◆ DATA SUPPLIED ◆

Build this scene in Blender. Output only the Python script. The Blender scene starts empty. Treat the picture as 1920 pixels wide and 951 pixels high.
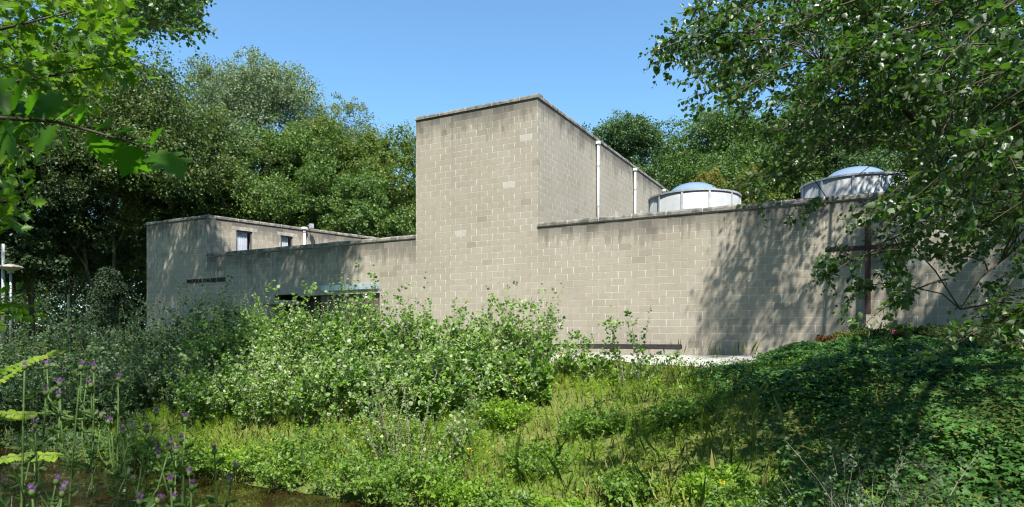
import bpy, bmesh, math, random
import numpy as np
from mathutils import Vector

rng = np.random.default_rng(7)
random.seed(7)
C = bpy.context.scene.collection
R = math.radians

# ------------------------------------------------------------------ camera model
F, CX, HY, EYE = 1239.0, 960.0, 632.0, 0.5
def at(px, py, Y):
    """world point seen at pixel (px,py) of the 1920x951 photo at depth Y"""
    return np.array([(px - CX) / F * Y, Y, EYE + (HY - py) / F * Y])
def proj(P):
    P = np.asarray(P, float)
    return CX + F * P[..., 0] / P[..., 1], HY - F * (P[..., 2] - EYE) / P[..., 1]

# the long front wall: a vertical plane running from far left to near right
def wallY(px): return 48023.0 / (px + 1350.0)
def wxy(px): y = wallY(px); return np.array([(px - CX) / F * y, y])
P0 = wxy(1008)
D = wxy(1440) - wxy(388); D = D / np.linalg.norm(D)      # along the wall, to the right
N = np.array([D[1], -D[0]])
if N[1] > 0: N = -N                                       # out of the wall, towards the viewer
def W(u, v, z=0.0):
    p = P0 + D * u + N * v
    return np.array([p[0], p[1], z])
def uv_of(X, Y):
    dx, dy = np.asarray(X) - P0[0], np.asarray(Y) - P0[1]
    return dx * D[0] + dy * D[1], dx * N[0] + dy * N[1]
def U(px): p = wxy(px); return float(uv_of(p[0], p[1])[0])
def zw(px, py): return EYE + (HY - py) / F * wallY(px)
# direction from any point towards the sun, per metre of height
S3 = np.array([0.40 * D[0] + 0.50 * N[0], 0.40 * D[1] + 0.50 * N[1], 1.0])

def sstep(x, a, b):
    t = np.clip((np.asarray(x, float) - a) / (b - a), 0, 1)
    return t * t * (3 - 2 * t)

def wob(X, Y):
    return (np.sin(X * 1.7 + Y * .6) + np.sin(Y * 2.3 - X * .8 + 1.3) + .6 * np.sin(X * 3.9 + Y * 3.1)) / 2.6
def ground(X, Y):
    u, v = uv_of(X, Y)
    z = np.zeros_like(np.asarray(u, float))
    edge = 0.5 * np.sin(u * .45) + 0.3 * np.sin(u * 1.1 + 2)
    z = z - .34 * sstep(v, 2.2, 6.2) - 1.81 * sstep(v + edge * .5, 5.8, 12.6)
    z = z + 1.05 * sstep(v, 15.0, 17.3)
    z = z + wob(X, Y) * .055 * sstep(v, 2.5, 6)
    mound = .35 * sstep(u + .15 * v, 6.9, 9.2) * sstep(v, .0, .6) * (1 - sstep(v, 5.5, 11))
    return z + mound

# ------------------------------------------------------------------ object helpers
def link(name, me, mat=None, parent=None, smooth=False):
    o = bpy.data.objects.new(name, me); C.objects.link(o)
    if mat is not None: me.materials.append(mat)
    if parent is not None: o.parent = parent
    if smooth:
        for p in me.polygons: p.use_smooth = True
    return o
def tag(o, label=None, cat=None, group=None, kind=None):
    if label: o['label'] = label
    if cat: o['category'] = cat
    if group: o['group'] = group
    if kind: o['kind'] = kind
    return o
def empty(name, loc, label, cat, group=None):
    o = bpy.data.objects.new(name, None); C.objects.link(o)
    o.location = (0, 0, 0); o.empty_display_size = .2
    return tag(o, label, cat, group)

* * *

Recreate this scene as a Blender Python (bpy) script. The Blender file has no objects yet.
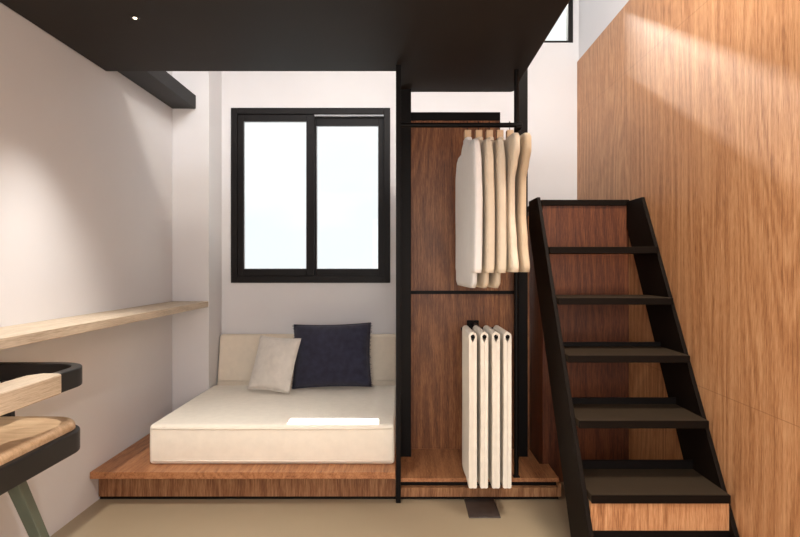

◆ SHORT PROBLEM ◆
Retype the section that opens with the line holding "Build this scene" and closes with the line holding "return t * t * (3 - 2 * t)", exactly as it reads, without any pictures.

◆ REPLY TO THE TASK ◆
Build this scene in Blender. Output only the Python script. The Blender scene starts empty. Treat the picture as 1920 pixels wide and 951 pixels high.
import bpy, bmesh, math, random
import numpy as np
from mathutils import Vector

rng = np.random.default_rng(7)
random.seed(7)
C = bpy.context.scene.collection
R = math.radians

# ------------------------------------------------------------------ camera model
F, CX, HY, EYE = 1239.0, 960.0, 632.0, 0.5
def at(px, py, Y):
    """world point seen at pixel (px,py) of the 1920x951 photo at depth Y"""
    return np.array([(px - CX) / F * Y, Y, EYE + (HY - py) / F * Y])
def proj(P):
    P = np.asarray(P, float)
    return CX + F * P[..., 0] / P[..., 1], HY - F * (P[..., 2] - EYE) / P[..., 1]

# the long front wall: a vertical plane running from far left to near right
def wallY(px): return 48023.0 / (px + 1350.0)
def wxy(px): y = wallY(px); return np.array([(px - CX) / F * y, y])
P0 = wxy(1008)
D = wxy(1440) - wxy(388); D = D / np.linalg.norm(D)      # along the wall, to the right
N = np.array([D[1], -D[0]])
if N[1] > 0: N = -N                                       # out of the wall, towards the viewer
def W(u, v, z=0.0):
    p = P0 + D * u + N * v
    return np.array([p[0], p[1], z])
def uv_of(X, Y):
    dx, dy = np.asarray(X) - P0[0], np.asarray(Y) - P0[1]
    return dx * D[0] + dy * D[1], dx * N[0] + dy * N[1]
def U(px): p = wxy(px); return float(uv_of(p[0], p[1])[0])
def zw(px, py): return EYE + (HY - py) / F * wallY(px)
# direction from any point towards the sun, per metre of height
S3 = np.array([0.40 * D[0] + 0.50 * N[0], 0.40 * D[1] + 0.50 * N[1], 1.0])

def sstep(x, a, b):
    t = np.clip((np.asarray(x, float) - a) / (b - a), 0, 1)
    return t * t * (3 - 2 * t)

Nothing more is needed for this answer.